Wie viele andere hat es Doktor Gerhard Lutz in das quirlige Berlin gezogen um dort zu leben und Karriere zu machen. Der Schriftsteller und Journalist sucht händeringend nach einem bezahlbaren Zimmer und muss schließlich einen Kompromiss eingehen. Seine Wirtin Frau Paulsen kann ihm zwar zwei Zimmer bieten, aber den Wohnraum muss er sich mit seinem Mitbewohner teilen. Da der unauffällige Fritz Beckers ganz angenehm zu sein scheint, lässt er sich darauf ein.
Eine ganze Weile geht das gut, nur „Aenne“, Gerhards Freundin mag Fritz von Anfang an nicht und bricht später sogar die Beziehung zu dem Schriftsteller ab - doch das ist nur die halbe Wahrheit.
Auch wenn die Geschichte harmlos erscheint, sie ist es nicht. Die Sprecher wissen meisterhaft den Subtext in der Betonung ihrer Worte zu transportieren, so dass man schon sehr früh ahnt, dass Fritz Beckers nicht ganz so harmlos ist, wie er zunächst tut. In seiner Stimme liegt immer etwas Lauerndes und Gefährliches. Gerhard Lutz erscheint dagegen wie ein naiver Junge aus der Provinz, der erst nach und nach realisiert, was für ein böses Spiel mit ihm und der Umwelt getrieben wird.
Interessant ist auch die Umsetzung. Die Bell Epoque kommt sehr schön zum Tragen, der Zwiespalt zwischen kleinbürgerlicher Moral und dem Hauch des Verruchten, der doch anziehend auf die Menschen wirkt.
Kommunikation findet in erster Linie direkt oder durch Briefe statt - Menschen schaffen es in der Großstadt tatsächlich, gänzliche anonym zu bleiben. Der Grusel tritt schleichend zutage, vertieft sich erst zum Ende hin. Denn auch wenn es einmal brenzlig wird und der Held ahnen darf, dass seiner Liebsten etwas geschieht, so bekommt er doch erst später Gewissheit und das mit voller Wucht.

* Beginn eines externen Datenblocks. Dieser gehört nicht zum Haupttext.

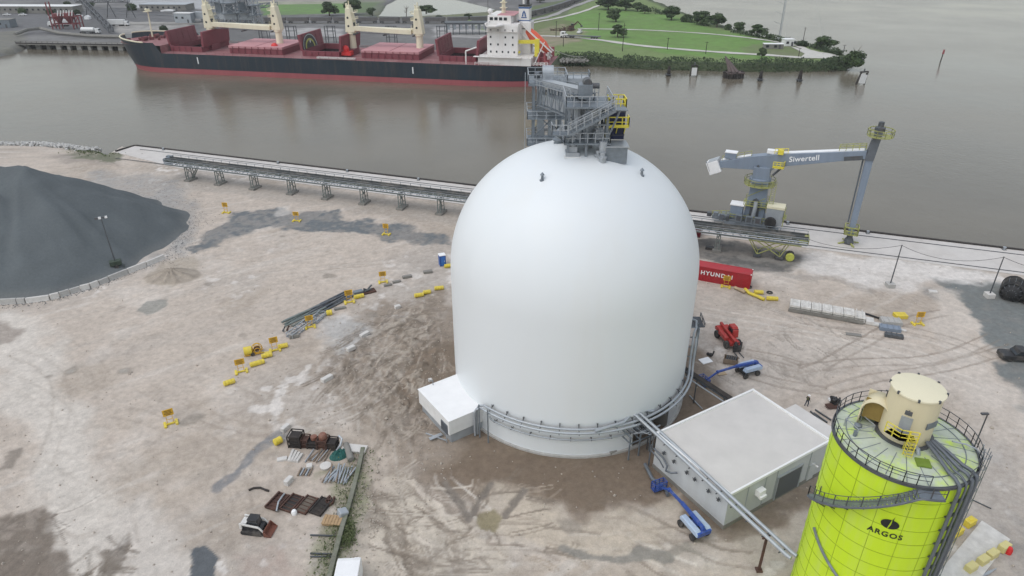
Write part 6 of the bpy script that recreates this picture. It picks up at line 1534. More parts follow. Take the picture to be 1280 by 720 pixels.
# ================================================================== worker
def worker(loc, rz):
    pts = {}
    def V_(*a): return Vector(a)
    J = [V_(0,0,.95), V_(0,.01,1.15), V_(0,.02,1.38), V_(0,.02,1.50), V_(0,.03,1.60), V_(0,.04,1.68), V_(0,.04,1.76),     # 0-6 pelvis..head
         V_(.10,0,.90), V_(.13,.12,.50), V_(.13,.02,.08), V_(.13,.16,.04),     # 7-10 right leg
         V_(-.10,0,.90), V_(-.13,-.02,.50), V_(-.13,-.22,.10), V_(-.13,-.08,.04),   # 11-14 left leg
         V_(.19,.02,1.42), V_(.27,-.02,1.14), V_(.26,.14,.93), V_(.25,.20,.85),   # 15-18 right arm
         V_(-.19,.02,1.42), V_(-.27,.04,1.14), V_(-.25,.22,.98), V_(-.24,.29,.93)]  # 19-22 left arm
    E_ = [(0,1),(1,2),(2,3),(3,4),(4,5),(5,6),(0,7),(7,8),(8,9),(9,10),(0,11),(11,12),(12,13),(13,14),(2,15),(15,16),(16,17),(17,18),(2,19),(19,20),(20,21),(21,22)]
    Rd = [.15,.15,.17,.07,.085,.10,.075,.105,.075,.055,.05,.105,.075,.055,.05,.075,.055,.042,.04,.075,.055,.042,.04]
    me = bpy.data.meshes.new('person'); me.from_pydata(J, E_, [])
    o = bpy.data.objects.new('person', me); COL.objects.link(o)
    md = o.modifiers.new('skin','SKIN')
    if not me.skin_vertices: me.skin_vertices.new()
    for i, r in enumerate(Rd):
        sv = me.skin_vertices[0].data[i]; sv.radius = (r, r*(.75 if i in (0,1,2) else 1)); sv.use_root = i == 0
    md.use_smooth_shade = True
    o.modifiers.new('smooth','SUBSURF').levels = 2
    m, nt, b = NT('work_clothes'); N, L = nt.nodes, nt.links
    tc = N.new('ShaderNodeTexCoord'); sx_ = N.new('ShaderNodeSeparateXYZ'); L.new(tc.outputs['Object'], sx_.inputs[0])
    rp = N.new('ShaderNodeValToRGB'); rp.color_ramp.interpolation = 'CONSTANT'
    el = rp.color_ramp.elements; el[0].position = 0; el[0].color = (.02,.018,.016,1); el[1].position = .06; el[1].color = (.05,.06,.085,1)
    for p_, c_ in ((.50,(.035,.035,.035,1)),(.765,(.42,.26,.18,1))): e = el.new(p_); e.color = c_
    dv = N.new('ShaderNodeMath'); dv.operation = 'DIVIDE'; dv.inputs[1].default_value = 2.0
    L.new(sx_.outputs['Z'], dv.inputs[0]); L.new(dv.outputs[0], rp.inputs[0]); L.new(rp.outputs[0], b.inputs['Base Color']); b.inputs['Roughness'].default_value = .8
    me.materials.append(m)
    o.location = loc; o.rotation_euler = (0,0,rz); tag(o, 'worker in dark jacket and white helmet walking behind the building', 'person')
    mb = MB(); mb.ball((0,.04,1.74), .135, 14, (1,1.12,.85)); mb.lathe([(.0,1.70),(.17,1.70),(.17,1.715),(0,1.72)], (0,.06,0), 16); mb.build('helmet', m_letter, o, smooth=40)
    mb = MB(); mb.lathe([(.175,1.05),(.185,1.2),(.195,1.38),(.12,1.46)], (0,.015,0), 16, cap=False); mb.v = [(x, y*.78, z) for x, y, z in mb.v]; mb.build('safety_vest', M('olive_vest', (.10,.10,.05), .8, .2, 4), o, smooth=40)
    # face and hands
    mb = MB(); mb.box((0,.145,1.63),(.03,.04,.05)); mb.box((.038,.125,1.66),(.022,.02,.012)); mb.box((-.038,.125,1.66),(.022,.02,.012)); mb.box((0,.128,1.585),(.05,.02,.012)); mb.ball((.10,.03,1.63),.03,6); mb.ball((-.10,.03,1.63),.03,6); mb.build('face', M('skin', (.36,.22,.15), .6, .1, 5), o)
    mb = MB()
    for hx, hy, hz in ((.25,.22,.82),(-.24,.31,.90)):
        for f in range(4): mb.pipe([(hx-.03+.02*f,hy,hz),(hx-.03+.02*f,hy+.03,hz-.045-.006*(f in (1,2))),(hx-.03+.02*f,hy+.045,hz-.075)], .010, 5)
        mb.pipe([(hx+(-.05 if hx > 0 else .05),hy,hz+.02),(hx+(-.065 if hx > 0 else .065),hy+.04,hz-.02)], .011, 5)
    mb.build('fingers', bpy.data.materials['skin'], o)
    return o
worker(on(1008,507), math.radians(-60))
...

Die Umsetzung ist wieder einmal mehr als gelungen. Die Sprecher tragen die Geschichte und werden vor allem durch die atmosphärische Musik und die sparsam eingesetzten Sound-Effekte unterstützt. Der Horror bleibt subtil und darf sich erst richtig im Kopf des Zuhörers entfalten.
Daher weiß auch „Die Topharbraut“, das 151. Hörspiel der „Gruselkabinett“-Reihe zu gefallen, erweckt es doch eine interessante Zeit und ihre bösartigen Auswüchse zum Leben und entfaltet den wahren Horror vor allem subtil und nicht direkt mit dem Holzhammer, was der unheimlichen Atmosphäre und der Spannung sehr zuträglich ist.